* _WHAT IS ASKED_
Pull out every line below containing the word "that".

* _INPUT RECORDS_
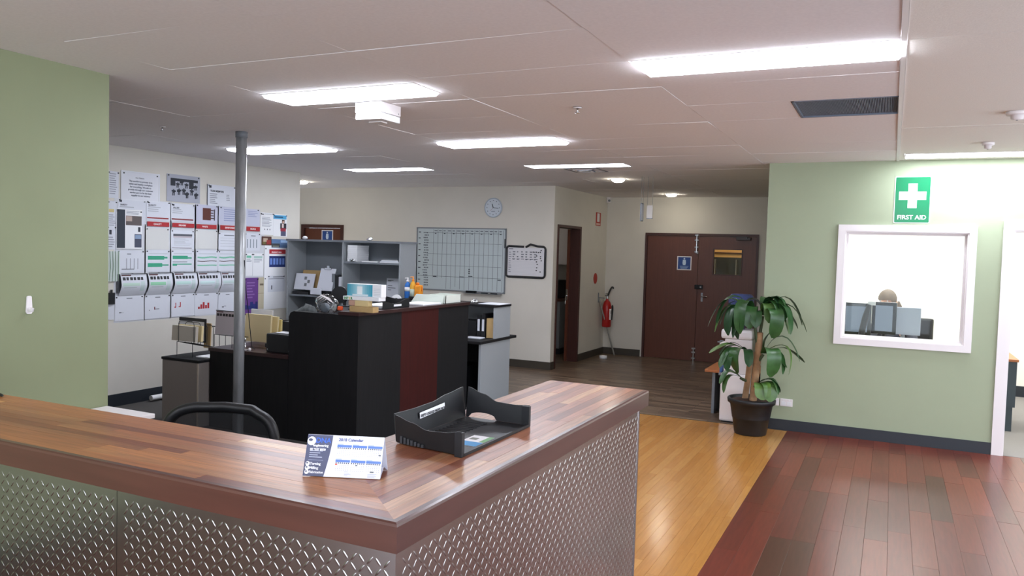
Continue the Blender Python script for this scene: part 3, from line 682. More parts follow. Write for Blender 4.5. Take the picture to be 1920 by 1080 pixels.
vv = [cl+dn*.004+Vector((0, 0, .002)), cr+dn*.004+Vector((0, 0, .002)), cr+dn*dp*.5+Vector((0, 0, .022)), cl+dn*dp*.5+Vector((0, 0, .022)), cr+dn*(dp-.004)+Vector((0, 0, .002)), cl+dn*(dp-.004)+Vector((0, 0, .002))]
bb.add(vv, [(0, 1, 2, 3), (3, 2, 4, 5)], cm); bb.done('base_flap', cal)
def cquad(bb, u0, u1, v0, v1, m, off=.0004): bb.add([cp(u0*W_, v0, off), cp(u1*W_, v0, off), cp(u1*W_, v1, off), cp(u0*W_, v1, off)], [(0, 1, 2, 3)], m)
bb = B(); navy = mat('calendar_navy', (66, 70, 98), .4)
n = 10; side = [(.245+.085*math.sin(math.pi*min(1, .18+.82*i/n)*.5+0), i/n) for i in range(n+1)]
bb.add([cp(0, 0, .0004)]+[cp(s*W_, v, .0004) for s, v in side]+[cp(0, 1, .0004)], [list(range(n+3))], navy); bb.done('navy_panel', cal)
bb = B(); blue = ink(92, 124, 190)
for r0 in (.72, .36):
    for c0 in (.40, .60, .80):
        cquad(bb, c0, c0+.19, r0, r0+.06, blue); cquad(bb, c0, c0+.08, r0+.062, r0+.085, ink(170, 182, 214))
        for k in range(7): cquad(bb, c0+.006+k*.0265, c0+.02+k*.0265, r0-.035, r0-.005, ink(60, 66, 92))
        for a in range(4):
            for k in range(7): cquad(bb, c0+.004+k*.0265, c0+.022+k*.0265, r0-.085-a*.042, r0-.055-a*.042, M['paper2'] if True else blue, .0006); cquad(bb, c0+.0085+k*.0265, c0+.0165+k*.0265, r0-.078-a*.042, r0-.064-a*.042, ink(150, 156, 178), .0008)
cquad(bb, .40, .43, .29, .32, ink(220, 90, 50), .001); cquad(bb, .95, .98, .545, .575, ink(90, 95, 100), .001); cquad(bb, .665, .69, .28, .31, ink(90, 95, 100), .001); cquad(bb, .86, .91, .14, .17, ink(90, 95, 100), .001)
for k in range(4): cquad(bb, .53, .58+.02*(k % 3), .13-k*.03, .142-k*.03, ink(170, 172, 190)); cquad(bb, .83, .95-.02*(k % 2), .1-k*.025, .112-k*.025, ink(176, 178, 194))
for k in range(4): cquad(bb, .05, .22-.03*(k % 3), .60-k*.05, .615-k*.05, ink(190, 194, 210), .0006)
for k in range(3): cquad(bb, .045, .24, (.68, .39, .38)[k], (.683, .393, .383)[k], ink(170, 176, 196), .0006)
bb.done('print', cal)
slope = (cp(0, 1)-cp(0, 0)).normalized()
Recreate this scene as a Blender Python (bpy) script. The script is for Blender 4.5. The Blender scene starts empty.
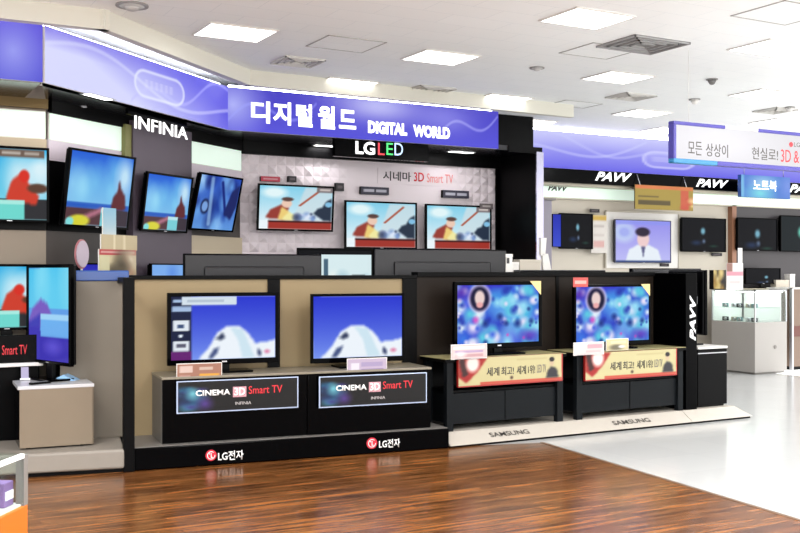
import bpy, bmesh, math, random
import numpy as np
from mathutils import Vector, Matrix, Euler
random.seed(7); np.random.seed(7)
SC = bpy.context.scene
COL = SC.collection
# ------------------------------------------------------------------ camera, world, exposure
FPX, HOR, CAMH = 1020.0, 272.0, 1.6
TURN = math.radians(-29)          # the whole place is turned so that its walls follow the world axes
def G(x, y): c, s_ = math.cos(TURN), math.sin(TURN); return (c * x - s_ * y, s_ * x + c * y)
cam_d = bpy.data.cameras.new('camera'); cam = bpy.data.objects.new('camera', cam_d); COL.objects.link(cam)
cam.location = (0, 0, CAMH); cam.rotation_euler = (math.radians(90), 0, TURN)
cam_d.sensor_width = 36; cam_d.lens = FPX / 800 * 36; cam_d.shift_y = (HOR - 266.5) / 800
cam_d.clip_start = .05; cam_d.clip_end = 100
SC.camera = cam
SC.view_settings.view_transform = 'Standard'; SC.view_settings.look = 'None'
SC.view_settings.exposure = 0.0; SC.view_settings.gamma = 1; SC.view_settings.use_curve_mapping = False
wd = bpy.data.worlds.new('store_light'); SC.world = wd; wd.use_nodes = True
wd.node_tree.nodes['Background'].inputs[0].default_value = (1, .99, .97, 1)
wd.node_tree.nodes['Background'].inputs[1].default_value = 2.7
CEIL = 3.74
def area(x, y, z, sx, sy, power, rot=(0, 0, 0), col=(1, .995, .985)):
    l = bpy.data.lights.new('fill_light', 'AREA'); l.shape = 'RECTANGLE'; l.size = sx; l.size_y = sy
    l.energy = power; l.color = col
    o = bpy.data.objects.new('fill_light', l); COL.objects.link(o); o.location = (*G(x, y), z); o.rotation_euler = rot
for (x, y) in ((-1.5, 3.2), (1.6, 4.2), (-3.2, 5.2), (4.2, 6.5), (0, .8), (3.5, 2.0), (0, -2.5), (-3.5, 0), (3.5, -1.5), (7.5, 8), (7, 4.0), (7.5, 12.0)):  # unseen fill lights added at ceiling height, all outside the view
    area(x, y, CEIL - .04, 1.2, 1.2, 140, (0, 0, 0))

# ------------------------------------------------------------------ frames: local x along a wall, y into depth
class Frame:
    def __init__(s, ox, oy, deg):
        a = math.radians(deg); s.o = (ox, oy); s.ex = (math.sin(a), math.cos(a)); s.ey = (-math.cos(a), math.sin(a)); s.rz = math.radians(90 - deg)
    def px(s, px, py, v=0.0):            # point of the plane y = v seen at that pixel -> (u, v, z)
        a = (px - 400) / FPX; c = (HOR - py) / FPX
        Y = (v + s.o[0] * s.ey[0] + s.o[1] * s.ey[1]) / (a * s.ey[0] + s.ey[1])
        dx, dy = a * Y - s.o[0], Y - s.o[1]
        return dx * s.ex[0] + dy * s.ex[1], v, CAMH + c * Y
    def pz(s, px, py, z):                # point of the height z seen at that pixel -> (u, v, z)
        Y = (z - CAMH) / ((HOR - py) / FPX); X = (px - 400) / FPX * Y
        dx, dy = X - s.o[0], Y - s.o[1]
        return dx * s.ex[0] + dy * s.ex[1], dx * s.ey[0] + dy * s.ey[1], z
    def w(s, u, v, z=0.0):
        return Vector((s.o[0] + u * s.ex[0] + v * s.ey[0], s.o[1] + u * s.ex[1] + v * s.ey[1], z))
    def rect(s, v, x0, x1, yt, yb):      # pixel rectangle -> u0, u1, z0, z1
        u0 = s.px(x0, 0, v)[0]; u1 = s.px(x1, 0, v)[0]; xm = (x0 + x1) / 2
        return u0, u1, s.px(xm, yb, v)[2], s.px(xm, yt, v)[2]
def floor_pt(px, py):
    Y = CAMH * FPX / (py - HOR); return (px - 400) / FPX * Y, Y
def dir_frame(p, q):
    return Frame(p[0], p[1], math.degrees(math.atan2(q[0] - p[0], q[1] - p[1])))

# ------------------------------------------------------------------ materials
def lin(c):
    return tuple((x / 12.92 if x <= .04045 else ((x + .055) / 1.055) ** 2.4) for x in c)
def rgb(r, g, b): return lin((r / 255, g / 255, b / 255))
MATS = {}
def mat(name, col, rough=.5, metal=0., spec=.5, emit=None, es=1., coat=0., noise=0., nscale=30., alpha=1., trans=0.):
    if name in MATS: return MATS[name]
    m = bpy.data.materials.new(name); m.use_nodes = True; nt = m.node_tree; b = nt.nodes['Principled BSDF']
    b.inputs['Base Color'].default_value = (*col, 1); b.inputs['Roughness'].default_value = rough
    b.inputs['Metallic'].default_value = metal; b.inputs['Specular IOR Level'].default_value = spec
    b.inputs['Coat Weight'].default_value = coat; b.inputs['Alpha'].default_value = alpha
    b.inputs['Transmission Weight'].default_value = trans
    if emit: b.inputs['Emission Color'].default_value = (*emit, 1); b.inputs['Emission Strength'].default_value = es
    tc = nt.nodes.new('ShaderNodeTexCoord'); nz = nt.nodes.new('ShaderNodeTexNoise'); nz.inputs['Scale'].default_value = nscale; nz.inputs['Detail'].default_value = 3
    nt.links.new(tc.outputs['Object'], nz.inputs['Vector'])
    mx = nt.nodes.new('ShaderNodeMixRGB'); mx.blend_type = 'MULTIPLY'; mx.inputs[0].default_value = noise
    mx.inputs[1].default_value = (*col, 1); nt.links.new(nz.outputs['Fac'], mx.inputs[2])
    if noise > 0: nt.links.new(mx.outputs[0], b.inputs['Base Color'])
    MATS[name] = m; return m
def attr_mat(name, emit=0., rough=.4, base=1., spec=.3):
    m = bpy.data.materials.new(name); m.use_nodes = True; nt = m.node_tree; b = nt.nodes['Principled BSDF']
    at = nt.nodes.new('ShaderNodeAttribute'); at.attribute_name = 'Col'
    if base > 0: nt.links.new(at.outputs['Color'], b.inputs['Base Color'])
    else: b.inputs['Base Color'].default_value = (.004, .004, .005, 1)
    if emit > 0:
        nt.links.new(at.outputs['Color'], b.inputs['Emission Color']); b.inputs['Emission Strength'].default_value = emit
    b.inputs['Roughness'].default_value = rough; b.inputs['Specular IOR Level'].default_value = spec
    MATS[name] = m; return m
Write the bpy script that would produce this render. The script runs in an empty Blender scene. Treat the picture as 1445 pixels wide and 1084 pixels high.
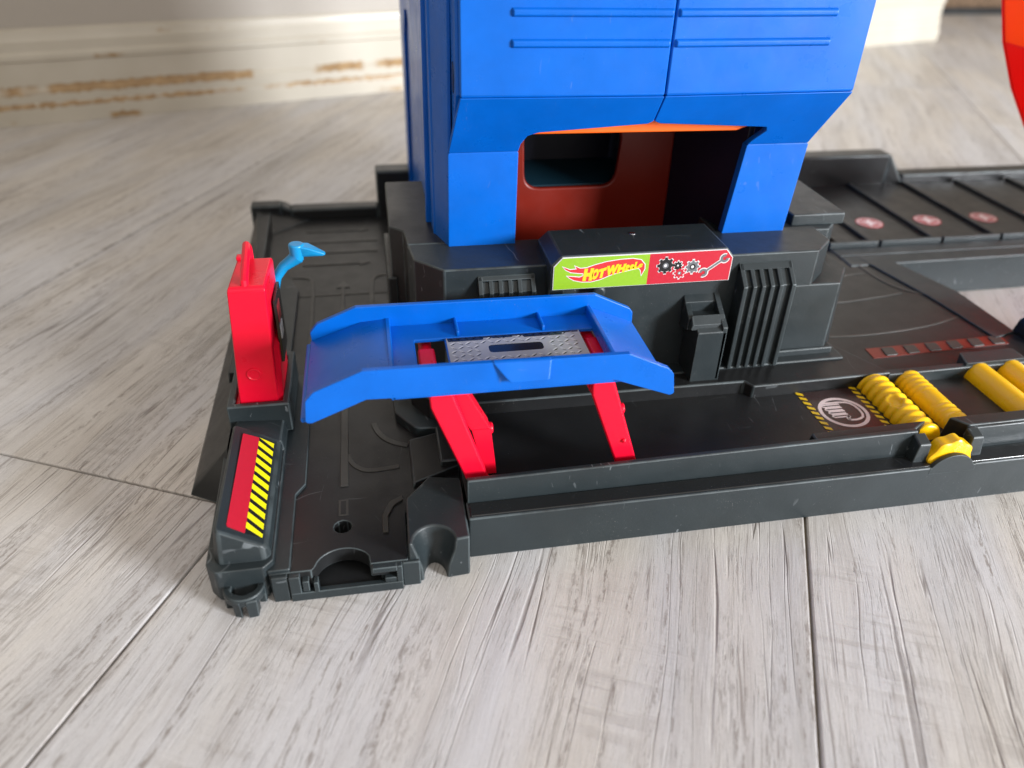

* _FINISHED EXERCISE_
TURN = math.radians(-29)          # the whole place is turned so that its walls follow the world axes
    def px(s, px, py, v=0.0):            # point of the plane y = v seen at that pixel -> (u, v, z)
    def pz(s, px, py, z):                # point of the height z seen at that pixel -> (u, v, z)
Write the bpy script that would produce this render. The script runs in an empty Blender scene. Treat the picture as 1445 pixels wide and 1084 pixels high.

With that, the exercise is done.